The system of capitalism is not causing harm.

I agree wholeheartedly that there exists instances of people commiting theft and/or fraud.  But these crimes will exist no matter what laws or regulations are in place.  The Sarbanes-Oxley act did nothing more than increase business costs.  Since only the larger companies could absorb these costs, smaller companies are now having a harder time competing.  It is precisely these sorts of facts that cause business to concentrate.

The day everyone stops believing in the benevolence of free markets is the day we lose it.  Is that REALLY what you are asking for?        

posted on Thursday, February 1, 2007

will said

I just don't get what everyone is going on about this "free market", I mean geez, I've been looking for it for ages, but every market I go to people are charging money for stuff.
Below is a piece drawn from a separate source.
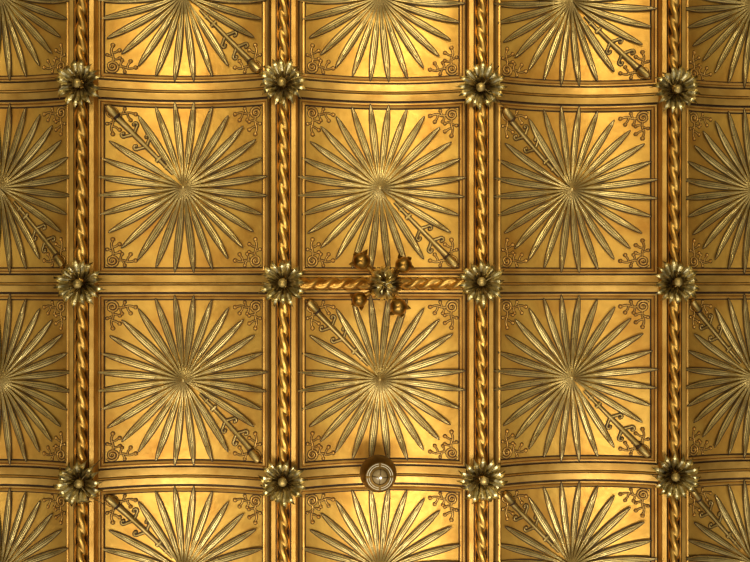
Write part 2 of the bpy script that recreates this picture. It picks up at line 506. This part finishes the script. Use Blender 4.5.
for (px, py, rr_, dd, tw) in ((361.5, 261, .045, 5.06, .3), (403.5, 265, .043, 5.05, 1.1), (359.5, 299.5, .039, 5.10, 2.0), (398.5, 307, .043, 5.03, .9)):
    q = pt(px, py, dd) - HB
    mm = MB()
    mm.ball((0, 0, 0), rr_, FRUIT, 28, 16, fn=lambda a, t: 1 + .025 * math.cos(5 * a) * math.sin(t))
    f = link('fruit', mm.mesh('fruit'), root); f.location = q
    out = Vector((q.x, q.y, 0)).normalized()
    # calyx spikes
    cm = MB()
    base_a = math.atan2(out.y, out.x)
    for k in range(3):
        a = base_a + (k - 1) * 1.15 + .15 * math.sin(tw * 9)
        dv = Vector((math.cos(a), math.sin(a), -.1))
        sd = Vector((-math.sin(a), math.cos(a), 0))
        b0 = dv * rr_ * .80
        tip = dv * rr_ * (1.52 if k != 1 else 1.30) + sd * rr_ * .12
        for s2, w2 in ((1, 1), (-1, 1)):
            cm.grid([[b0 + sd * .016 * s2 + Vector((0, 0, .004)), b0 + Vector((0, 0, -.012))],
                     [dv * rr_ * 1.16 + sd * .010 * s2, dv * rr_ * 1.16 + Vector((0, 0, -.008))],
                     [tip, tip]], FRUIT)
    link('calyx', cm.mesh('calyx'), f)
    sm = MB(); sm.tube([q * .25 + Vector((0, 0, .03)), q * .6 + Vector((0, 0, .025)), q * .86 + Vector((0, 0, .008))], [.017, .013, .016], FRUIT, 12)
    link('stem', sm.mesh('stem'), root)

# ------------------------------------------------------------------ round lamp
LP = pt(377.8, 472.5, 5.10)
root = link('pendant_lamp', None); root.location = LP; root.rotation_euler = (0, -.09, 0)
tag(root, 'round brown metal lamp with a segmented pale ring and lit glass centre', 'lamp')
m = MB()
m.lathe([(.020, .14), (.030, .05), (.070, .035), (.088, .012), (.0935, -.012), (.0930, -.036), (.089, -.064), (.082, -.088), (.074, -.106), (.070, -.112), (.050, -.114), (.040, -.116), (.036, -.108)], LAMPB, 56)
link('shade', m.mesh('shade'), root)
for rad in (.0645, .0545):
    for k in range(4):
        m = MB(); a0 = PI / 2 * k + .10; a1 = PI / 2 * (k + 1) - .10
        pts = [(rad * math.cos(a0 + (a1 - a0) * i / 16), rad * math.sin(a0 + (a1 - a0) * i / 16), -.1145) for i in range(17)]
        m.tube(pts, .0015, SILV, 6)
        q = link('ring_segment', m.mesh('ring_segment'), root)
m = MB(); m.lathe([(.038, -.108), (.036, -.116), (.028, -.124), (.016, -.129), (.002, -.130)], GLASS, 36)
link('glass', m.mesh('glass'), root)
m = MB(); m.ball((.002, .002, -.132), .0060, BULB, 14, 8); link('bulb', m.mesh('bulb'), root)
m = MB()
for k in range(4):
    a = PI / 2 * k + .1
    m.tube([(.010 * math.cos(a), .010 * math.sin(a), -.132), (.028 * math.cos(a), .028 * math.sin(a), -.126), (.042 * math.cos(a), .042 * math.sin(a), -.115)], .0018, LAMPB, 6)
link('claw', m.mesh('claw'), root)

# ------------------------------------------------------------------ ceiling behind everything
m = MB()
a, b, z0, z1 = 3.2, 2.6, CAMZ + 5.46, CAMZ + 5.56
v = [(-a, -b), (a, -b), (a, b), (-a, b)]
m.grid([[(x, y, z0) for x, y in v], [(x, y, z1) for x, y in v]], PLAST, closed=True)
m.fan((0, 0, z0), [(x, y, z0) for x, y in v], PLAST); m.fan((0, 0, z1), [(x, y, z1) for x, y in v], PLAST)
ce = link('ceiling', m.mesh('ceiling', False)); ce['kind'] = 'structure'

# ------------------------------------------------------------------ world: daylit room below, brighter towards its two ends
w = bpy.data.worlds.new('World'); S.world = w; w.use_nodes = True
nt = w.node_tree; N = nt.nodes; L = nt.links; N.clear()
out = N.new('ShaderNodeOutputWorld'); bg = N.new('ShaderNodeBackground'); L.new(bg.outputs[0], out.inputs[0])
tc = N.new('ShaderNodeTexCoord'); sp = N.new('ShaderNodeSeparateXYZ'); L.new(tc.outputs['Generated'], sp.inputs[0])
def mth(op, a, b=None, c=None):
    n = N.new('ShaderNodeMath'); n.operation = op
    for i, q in enumerate((a, b, c)):
        if q is None: continue
        if isinstance(q, (int, float)): n.inputs[i].default_value = q
        else: L.new(q, n.inputs[i])
    return n.outputs[0]
def ramp(val, lo, hi, t0, t1):
    n = N.new('ShaderNodeMapRange'); n.interpolation_type = 'SMOOTHSTEP'
    L.new(val, n.inputs['Value'])
    for k, q in (('From Min', lo), ('From Max', hi), ('To Min', t0), ('To Max', t1)): n.inputs[k].default_value = q
    return n.outputs['Result']
X, Y, Z = sp.outputs
xs = ramp(mth('ABSOLUTE', X), .25, .85, 1.0, .02)
yb = ramp(Y, .10, .34, 0, 1.1)                  # photo's lower end
yt = ramp(Y, -.12, -.30, 0, .7)                # upper end
fall = ramp(mth('ABSOLUTE', Y), .5, .95, 1.0, .35)
core = mth('MULTIPLY', mth('ADD', mth('ADD', yb, yt), .32), mth('MULTIPLY', xs, fall))
val = mth('ADD', core, .05)
up = ramp(Z, -.1, .2, 1.0, .25)
val = mth('MULTIPLY', mth('MULTIPLY', val, up), .62)
mx = N.new('ShaderNodeMix'); mx.data_type = 'RGBA'
L.new(ramp(Y, -.10, .30, 0, 1), mx.inputs['Factor'])
mx.inputs['A'].default_value = (1.0, .88, .56, 1); mx.inputs['B'].default_value = (1.0, .97, .86, 1)
L.new(mx.outputs['Result'], bg.inputs['Color'])
L.new(val, bg.inputs['Strength'])

def area(name, loc, target, size, power, col):
    ld = bpy.data.lights.new(name, 'AREA'); ld.shape = 'RECTANGLE'; ld.size = size[0]; ld.size_y = size[1]
    ld.energy = power; ld.color = col
    o = bpy.data.objects.new(name, ld); COL.objects.link(o); o.location = loc
    o.rotation_euler = (Vector(target) - Vector(loc)).to_track_quat('-Z', 'Y').to_euler()
def spot(name, loc, target, deg, power, col, rad=1.3):
    ld = bpy.data.lights.new(name, 'SPOT'); ld.energy = power; ld.color = col
    ld.spot_size = math.radians(deg); ld.spot_blend = .65; ld.shadow_soft_size = rad
    o = bpy.data.objects.new(name, ld); COL.objects.link(o); o.location = loc
    o.rotation_euler = (Vector(target) - Vector(loc)).to_track_quat('-Z', 'Y').to_euler()
for sx in (-1, 1):  # unseen spots added to brighten the middle bays and leave the side bays darker
    spot('fill_spot', (sx * 1.4, 3.2, 1.3), (sx * .50, 1.12, 6.8), 31, 600, (1, .95, .84))
    spot('fill_spot', (sx * 1.4, -3.2, 1.3), (sx * .50, -1.15, 6.8), 31, 560, (1, .92, .70))
area('highlight_fill', (-4.5, 3.5, 2.2), (0, 0, 6.7), (1.4, 1.2), 14, (1, .93, .78))  # unseen area lamp added for highlights on the rosettes

# ------------------------------------------------------------------ camera
cd = bpy.data.cameras.new('camera'); cam = bpy.data.objects.new('camera', cd); COL.objects.link(cam)
cam.location = (0, 0, CAMZ); cam.rotation_euler = (PI, 0, 0)
cd.sensor_width = 36; cd.lens = 36 * 1000 / 750; cd.clip_start = .05
S.camera = cam
S.view_settings.view_transform = 'Standard'; S.view_settings.look = 'None'
S.view_settings.gamma = 1; S.view_settings.use_curve_mapping = False
S.view_settings.exposure = -0.05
So tell me where this free market is !!!!

posted on Thursday, February 1, 2007

Wendy Darling said

Captain Freedom writes: "The day everyone stops believing in the benevolence of free markets is the day we lose it. "

So you mean, free markets are like Tinkerbell?

posted on Thursday, February 1, 2007

The Ridger said

http://thegreenbelt.blogspot.com

Trackbacks aren't working, but I wanted you to know this post has been chosen for the Carnival of the Liberals - Thanks!